* **OBJECTIVE**
Please transcribe the data below exactly. Leave the pictures out.

* **GIVEN DATA**
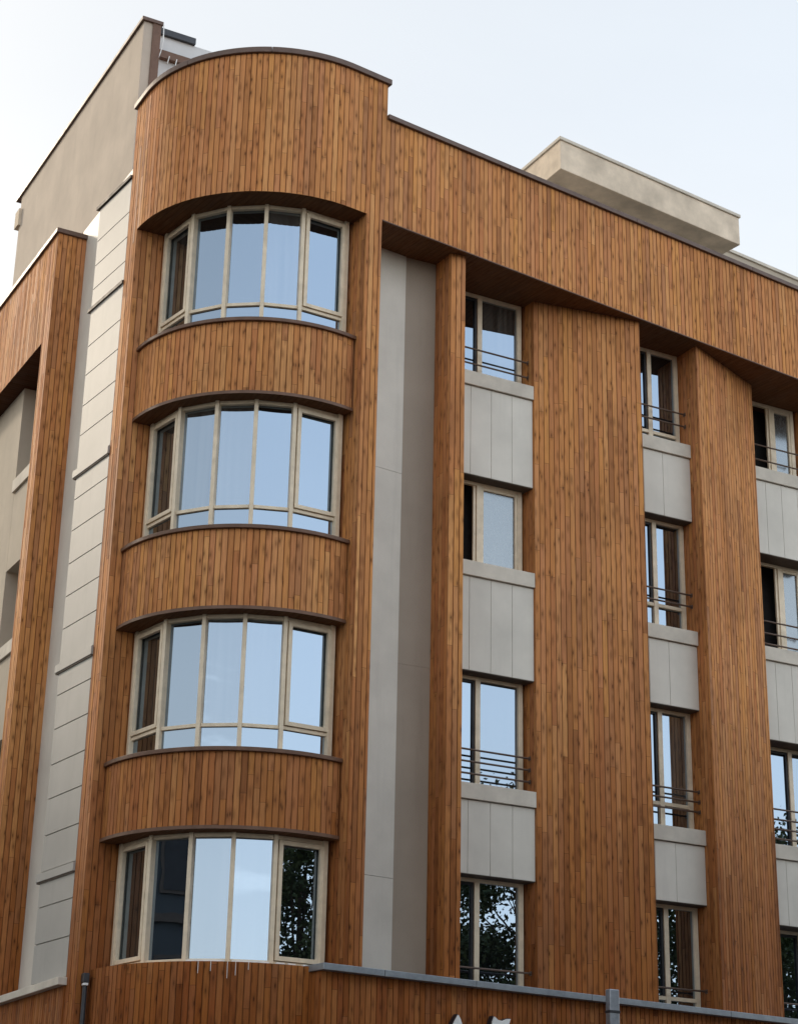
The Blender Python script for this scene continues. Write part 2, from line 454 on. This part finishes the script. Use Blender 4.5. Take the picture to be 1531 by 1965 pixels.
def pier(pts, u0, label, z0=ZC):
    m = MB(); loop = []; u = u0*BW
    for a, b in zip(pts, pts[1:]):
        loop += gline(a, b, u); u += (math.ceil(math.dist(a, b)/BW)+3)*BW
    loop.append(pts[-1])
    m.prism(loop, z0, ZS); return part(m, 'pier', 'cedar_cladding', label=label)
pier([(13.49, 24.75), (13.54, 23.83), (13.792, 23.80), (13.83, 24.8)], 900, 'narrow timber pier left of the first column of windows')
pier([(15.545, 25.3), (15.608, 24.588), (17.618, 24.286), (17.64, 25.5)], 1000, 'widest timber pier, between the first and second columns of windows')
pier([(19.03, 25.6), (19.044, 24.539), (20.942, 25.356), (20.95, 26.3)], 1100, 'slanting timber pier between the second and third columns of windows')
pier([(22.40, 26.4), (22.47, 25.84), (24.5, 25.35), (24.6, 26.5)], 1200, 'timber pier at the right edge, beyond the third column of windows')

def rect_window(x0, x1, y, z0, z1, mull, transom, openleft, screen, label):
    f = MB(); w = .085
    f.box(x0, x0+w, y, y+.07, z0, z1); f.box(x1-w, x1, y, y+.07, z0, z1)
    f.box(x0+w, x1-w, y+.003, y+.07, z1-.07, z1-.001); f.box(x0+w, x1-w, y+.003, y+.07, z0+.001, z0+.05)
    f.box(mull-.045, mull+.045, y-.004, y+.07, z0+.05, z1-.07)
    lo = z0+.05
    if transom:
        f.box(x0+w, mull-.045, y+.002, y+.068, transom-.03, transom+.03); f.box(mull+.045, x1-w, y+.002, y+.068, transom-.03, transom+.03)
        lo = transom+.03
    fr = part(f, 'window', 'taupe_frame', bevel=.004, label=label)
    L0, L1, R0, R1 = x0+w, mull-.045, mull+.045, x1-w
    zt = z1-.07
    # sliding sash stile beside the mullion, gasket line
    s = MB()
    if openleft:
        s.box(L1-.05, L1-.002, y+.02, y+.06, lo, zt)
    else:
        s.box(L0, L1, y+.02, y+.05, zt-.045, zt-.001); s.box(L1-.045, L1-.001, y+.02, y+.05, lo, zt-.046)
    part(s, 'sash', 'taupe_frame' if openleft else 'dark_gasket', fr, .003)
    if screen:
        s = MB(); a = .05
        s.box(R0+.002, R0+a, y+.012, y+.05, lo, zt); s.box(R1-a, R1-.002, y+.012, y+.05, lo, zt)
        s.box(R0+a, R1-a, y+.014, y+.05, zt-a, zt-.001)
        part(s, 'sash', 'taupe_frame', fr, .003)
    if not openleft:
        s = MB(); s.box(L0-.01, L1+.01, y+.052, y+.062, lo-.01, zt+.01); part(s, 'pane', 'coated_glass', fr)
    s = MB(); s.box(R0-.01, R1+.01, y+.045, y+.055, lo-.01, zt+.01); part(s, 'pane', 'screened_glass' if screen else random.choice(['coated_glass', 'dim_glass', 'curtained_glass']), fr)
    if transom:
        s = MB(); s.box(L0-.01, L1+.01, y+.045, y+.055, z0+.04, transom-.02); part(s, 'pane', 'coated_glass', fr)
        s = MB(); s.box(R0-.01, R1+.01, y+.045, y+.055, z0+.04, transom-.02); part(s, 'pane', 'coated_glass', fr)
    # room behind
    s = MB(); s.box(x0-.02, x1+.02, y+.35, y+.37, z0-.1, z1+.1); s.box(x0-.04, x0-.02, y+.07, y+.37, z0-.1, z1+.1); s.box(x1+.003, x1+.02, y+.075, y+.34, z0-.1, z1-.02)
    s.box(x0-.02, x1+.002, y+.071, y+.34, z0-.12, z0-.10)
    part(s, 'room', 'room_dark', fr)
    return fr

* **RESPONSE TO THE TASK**
The Blender Python script for this scene continues. Write part 2, from line 454 on. This part finishes the script. Use Blender 4.5. Take the picture to be 1531 by 1965 pixels.
def pier(pts, u0, label, z0=ZC):
    m = MB(); loop = []; u = u0*BW
    for a, b in zip(pts, pts[1:]):
        loop += gline(a, b, u); u += (math.ceil(math.dist(a, b)/BW)+3)*BW
    loop.append(pts[-1])
    m.prism(loop, z0, ZS); return part(m, 'pier', 'cedar_cladding', label=label)
pier([(13.49, 24.75), (13.54, 23.83), (13.792, 23.80), (13.83, 24.8)], 900, 'narrow timber pier left of the first column of windows')
pier([(15.545, 25.3), (15.608, 24.588), (17.618, 24.286), (17.64, 25.5)], 1000, 'widest timber pier, between the first and second columns of windows')
pier([(19.03, 25.6), (19.044, 24.539), (20.942, 25.356), (20.95, 26.3)], 1100, 'slanting timber pier between the second and third columns of windows')
pier([(22.40, 26.4), (22.47, 25.84), (24.5, 25.35), (24.6, 26.5)], 1200, 'timber pier at the right edge, beyond the third column of windows')

def rect_window(x0, x1, y, z0, z1, mull, transom, openleft, screen, label):
    f = MB(); w = .085
    f.box(x0, x0+w, y, y+.07, z0, z1); f.box(x1-w, x1, y, y+.07, z0, z1)
    f.box(x0+w, x1-w, y+.003, y+.07, z1-.07, z1-.001); f.box(x0+w, x1-w, y+.003, y+.07, z0+.001, z0+.05)
    f.box(mull-.045, mull+.045, y-.004, y+.07, z0+.05, z1-.07)
    lo = z0+.05
    if transom:
        f.box(x0+w, mull-.045, y+.002, y+.068, transom-.03, transom+.03); f.box(mull+.045, x1-w, y+.002, y+.068, transom-.03, transom+.03)
        lo = transom+.03
    fr = part(f, 'window', 'taupe_frame', bevel=.004, label=label)
    L0, L1, R0, R1 = x0+w, mull-.045, mull+.045, x1-w
    zt = z1-.07
    # sliding sash stile beside the mullion, gasket line
    s = MB()
    if openleft:
        s.box(L1-.05, L1-.002, y+.02, y+.06, lo, zt)
    else:
        s.box(L0, L1, y+.02, y+.05, zt-.045, zt-.001); s.box(L1-.045, L1-.001, y+.02, y+.05, lo, zt-.046)
    part(s, 'sash', 'taupe_frame' if openleft else 'dark_gasket', fr, .003)
    if screen:
        s = MB(); a = .05
        s.box(R0+.002, R0+a, y+.012, y+.05, lo, zt); s.box(R1-a, R1-.002, y+.012, y+.05, lo, zt)
        s.box(R0+a, R1-a, y+.014, y+.05, zt-a, zt-.001)
        part(s, 'sash', 'taupe_frame', fr, .003)
    if not openleft:
        s = MB(); s.box(L0-.01, L1+.01, y+.052, y+.062, lo-.01, zt+.01); part(s, 'pane', 'coated_glass', fr)
    s = MB(); s.box(R0-.01, R1+.01, y+.045, y+.055, lo-.01, zt+.01); part(s, 'pane', 'screened_glass' if screen else random.choice(['coated_glass', 'dim_glass', 'curtained_glass']), fr)
    if transom:
        s = MB(); s.box(L0-.01, L1+.01, y+.045, y+.055, z0+.04, transom-.02); part(s, 'pane', 'coated_glass', fr)
        s = MB(); s.box(R0-.01, R1+.01, y+.045, y+.055, z0+.04, transom-.02); part(s, 'pane', 'coated_glass', fr)
    # room behind
    s = MB(); s.box(x0-.02, x1+.02, y+.35, y+.37, z0-.1, z1+.1); s.box(x0-.04, x0-.02, y+.07, y+.37, z0-.1, z1+.1); s.box(x1+.003, x1+.02, y+.075, y+.34, z0-.1, z1-.02)
    s.box(x0-.02, x1+.002, y+.071, y+.34, z0-.12, z0-.10)
    part(s, 'room', 'room_dark', fr)
    return fr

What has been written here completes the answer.